Il teatro, come un organismo vivente, trova nella diversità motivo di crescita e arricchimento. Ecco perché le nostre scelte rimangono le stesse a cui abbiamo abituato i nostri lettori nelle prime due uscite: un ventaglio di voci e idee, molto diverse tra loro, senza necessità che vengano uniformate perché è proprio la pluralità a dare linfa al teatro, alla scena e ai suoi protagonisti. Il Coro, come è noto, non oscura l’eroe: lo sostiene e lo innalza.
L’apertura è dedicata alla seconda puntata del saggio (l’ ultima parte comparirà a dicembre) nel quale Platone rilegge le trovate burlesche di Aristofane, in un impasto innovativo di commedia e tragedia.
A seguire, la nostra costante attenzione al teatro classico ci porta alla produzione comica della Magna Grecia: siamo in Sicilia, con l’Ámico di Epicarmo e i suoi controversi frammenti di cui si tenta in questa sede un’attenta analisi.
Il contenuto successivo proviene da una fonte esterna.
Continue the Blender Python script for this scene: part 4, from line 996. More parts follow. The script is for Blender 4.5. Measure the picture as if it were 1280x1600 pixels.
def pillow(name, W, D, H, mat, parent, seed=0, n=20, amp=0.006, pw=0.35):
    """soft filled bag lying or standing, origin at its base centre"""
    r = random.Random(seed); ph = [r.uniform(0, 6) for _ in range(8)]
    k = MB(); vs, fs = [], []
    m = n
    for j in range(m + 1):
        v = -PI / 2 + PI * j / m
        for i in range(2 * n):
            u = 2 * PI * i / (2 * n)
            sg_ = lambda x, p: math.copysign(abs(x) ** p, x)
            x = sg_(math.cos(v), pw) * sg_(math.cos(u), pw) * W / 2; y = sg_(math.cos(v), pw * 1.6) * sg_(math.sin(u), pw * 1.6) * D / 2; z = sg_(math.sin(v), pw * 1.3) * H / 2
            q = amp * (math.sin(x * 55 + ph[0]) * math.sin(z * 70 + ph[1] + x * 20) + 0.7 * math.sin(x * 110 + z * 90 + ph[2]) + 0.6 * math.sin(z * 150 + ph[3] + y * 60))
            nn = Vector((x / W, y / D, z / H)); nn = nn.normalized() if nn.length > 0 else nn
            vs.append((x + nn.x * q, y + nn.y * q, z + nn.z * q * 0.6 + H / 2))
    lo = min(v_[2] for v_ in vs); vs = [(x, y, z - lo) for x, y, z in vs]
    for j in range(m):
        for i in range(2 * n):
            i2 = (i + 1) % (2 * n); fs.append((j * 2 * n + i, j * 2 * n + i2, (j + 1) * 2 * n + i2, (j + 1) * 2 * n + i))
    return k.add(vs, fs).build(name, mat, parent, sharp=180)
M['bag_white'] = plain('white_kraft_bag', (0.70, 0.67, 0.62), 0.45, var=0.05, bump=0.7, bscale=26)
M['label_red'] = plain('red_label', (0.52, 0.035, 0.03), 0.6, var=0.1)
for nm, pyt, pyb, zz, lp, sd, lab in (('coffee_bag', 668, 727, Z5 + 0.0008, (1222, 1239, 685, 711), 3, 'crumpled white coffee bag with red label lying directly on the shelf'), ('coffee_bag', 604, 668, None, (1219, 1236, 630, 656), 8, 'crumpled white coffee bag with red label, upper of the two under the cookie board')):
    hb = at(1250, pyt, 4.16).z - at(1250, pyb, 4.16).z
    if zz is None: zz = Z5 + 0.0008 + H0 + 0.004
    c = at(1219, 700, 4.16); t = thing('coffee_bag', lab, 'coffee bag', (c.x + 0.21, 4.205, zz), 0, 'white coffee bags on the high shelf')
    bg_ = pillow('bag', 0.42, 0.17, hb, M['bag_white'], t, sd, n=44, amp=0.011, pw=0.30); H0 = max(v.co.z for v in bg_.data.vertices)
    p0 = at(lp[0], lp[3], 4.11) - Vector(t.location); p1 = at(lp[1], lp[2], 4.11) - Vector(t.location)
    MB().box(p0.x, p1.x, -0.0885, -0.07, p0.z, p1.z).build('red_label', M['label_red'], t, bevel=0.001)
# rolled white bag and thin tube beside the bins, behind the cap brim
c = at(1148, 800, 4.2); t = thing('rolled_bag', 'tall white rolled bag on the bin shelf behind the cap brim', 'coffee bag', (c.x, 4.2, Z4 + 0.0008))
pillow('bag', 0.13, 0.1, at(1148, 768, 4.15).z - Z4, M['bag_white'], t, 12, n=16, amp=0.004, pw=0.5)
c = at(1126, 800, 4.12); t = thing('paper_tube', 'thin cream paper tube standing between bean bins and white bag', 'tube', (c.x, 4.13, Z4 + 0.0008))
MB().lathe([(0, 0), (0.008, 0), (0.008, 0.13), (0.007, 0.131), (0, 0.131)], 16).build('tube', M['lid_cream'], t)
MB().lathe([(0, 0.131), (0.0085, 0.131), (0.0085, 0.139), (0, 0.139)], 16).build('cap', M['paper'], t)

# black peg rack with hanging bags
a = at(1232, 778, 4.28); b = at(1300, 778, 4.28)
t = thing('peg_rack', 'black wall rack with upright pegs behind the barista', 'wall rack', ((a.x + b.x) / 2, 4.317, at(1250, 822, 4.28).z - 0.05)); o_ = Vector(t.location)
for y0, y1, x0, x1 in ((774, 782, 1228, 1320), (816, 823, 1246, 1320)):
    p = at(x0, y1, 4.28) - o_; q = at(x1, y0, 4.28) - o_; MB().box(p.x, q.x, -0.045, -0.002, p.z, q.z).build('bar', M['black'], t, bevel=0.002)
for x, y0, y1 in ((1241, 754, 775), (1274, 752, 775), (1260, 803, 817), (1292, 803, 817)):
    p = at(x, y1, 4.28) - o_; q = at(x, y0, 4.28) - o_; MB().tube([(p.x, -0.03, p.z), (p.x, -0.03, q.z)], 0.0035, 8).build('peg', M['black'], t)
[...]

Abbiamo poi dato spazio a una nuova prospettiva di indagine, teatrale e testuale allo stesso tempo: è il problema della traduzione, toccato da due saggi, cuore di questo terzo numero. Nel primo, a dare nuova luce al rapporto tra classico e moderno è “la lente dell’artigiano”. Da Plauto a Pasolini, ovvero: quando un maestro traduce un maestro. Il tema è di quelli in grado di catalizzare l’attenzione degli studiosi per interi seminari, come accade anche con Samuel Beckett e il suo “teatro del silenzio” che, tra francese e inglese (lingue madri dell’autore), soffre ma ugualmente si potenzia. Chiude la sezione dedicata ai saggi un percorso attraverso le messe in scena di Eduardo De Filippo nella stagione passata. Il pretesto servirà per un’indagine sul tema della realtà rappresentata in scena e del suo rapporto con il vero.
E’ invece la stagione prossima ad essere al centro del Taccuino, dove, anche in questo numero, si confronteranno le scene italiane ed europee: da Parigi a Venezia, da Milano a Treviso. Due caffè con Pina Bausch: alla scoperta della sua arte, fra teatro e danza, dai primi spettacoli, alle ultime pièces. Il nuovo cartellone del CRT (Centro di ricerca teatrale) di Milano è invece lo spunto per raccontare il teatro emergente di Emma Dante, che sembra incarnare una vera e propria poetica stagionale del teatro milanese. A conclusione, una riflessione sulla funzione e il ruolo che il teatro può e deve ricoprire in ogni città in ci si trovi a vivere: organismo vivente, appunto, che necessita cure e attenzioni per crescere e svilupparsi al meglio.